Yu is the author of over 20 books and is the founder and chief editor of internationally awarded magazine Landscape Architecture Frontier. He has been an invited lecturer, speaker, and guest professor around the world, including teaching for over five years at the Harvard Graduate School of Design, and has been a keynote speaker at more than 60 conferences worldwide, including five times at the IFLA World Congress and four times at the ASLA annual conferences. His writing and lectures have addressed a range of topics including “Sponge City and Climate Resilient Design,” “The Big Foot Revolution, “Landscape as Ecological Infrastructure, “Landscape Architecture as The Art of Survival,”“ Deep Form in Urban Nature,”and Yu served on the Master Jury for the Aga Kahn Architecture Award in 2010 and its Steering Committee in 2015-2016, the Super Jury for the 2011,2021 World Architecture Festival, Jury Chair of the Rosa Barba Award and 11th Landscape Biennial and many other international award juries.

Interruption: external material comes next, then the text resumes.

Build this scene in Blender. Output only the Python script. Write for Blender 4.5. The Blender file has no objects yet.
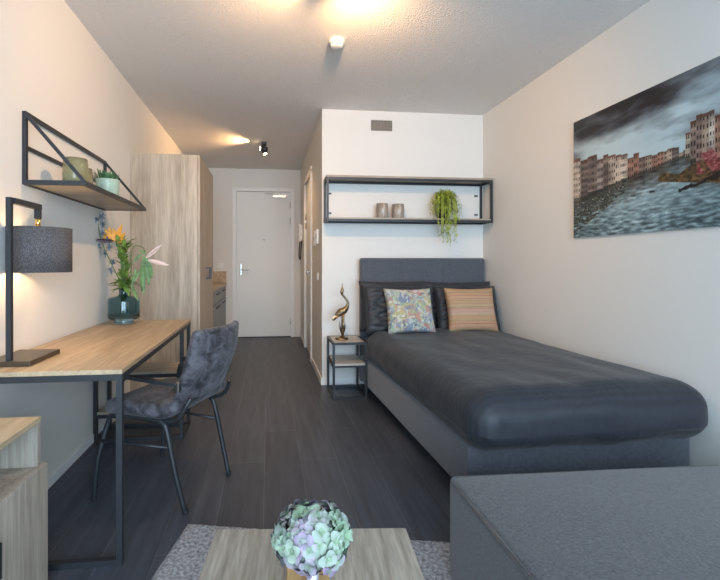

He was elected International Honorary Member of the American Academy of Arts and Sciences in 2016,received the Doctor Honoris Causa in Landscape and Environment from the Sapienza University of Rome in 2017, an Honorary Doctorate from the Norwegian University of Life Sciences in 2019. He was the winner of 2020 IFLA Sir Geffrey Jellicoe Award that celebrates a living landscape architect whose “achievements and contributions have had a unique and lasting impact on the welfare of society and the environment and on the promotion of the profession of landscape architecture,” and is IFLA’s highest honor. Yu received the 2021 John Cobb Common Good Award for his contribution to the development of the philosophy and practices of eco-civilization. Yu won 2023 Cooper Hewitt National Design Award for his contributions to the integration between the built, urban and natural environments and for advancing the understanding of spatial experiences. Yu Kongjian, champion of “sponge cities” concept for addressing climate change accelerated urban flooding, won 2023 Cornelia Hahn Oberlander International Landscape Architecture Prize.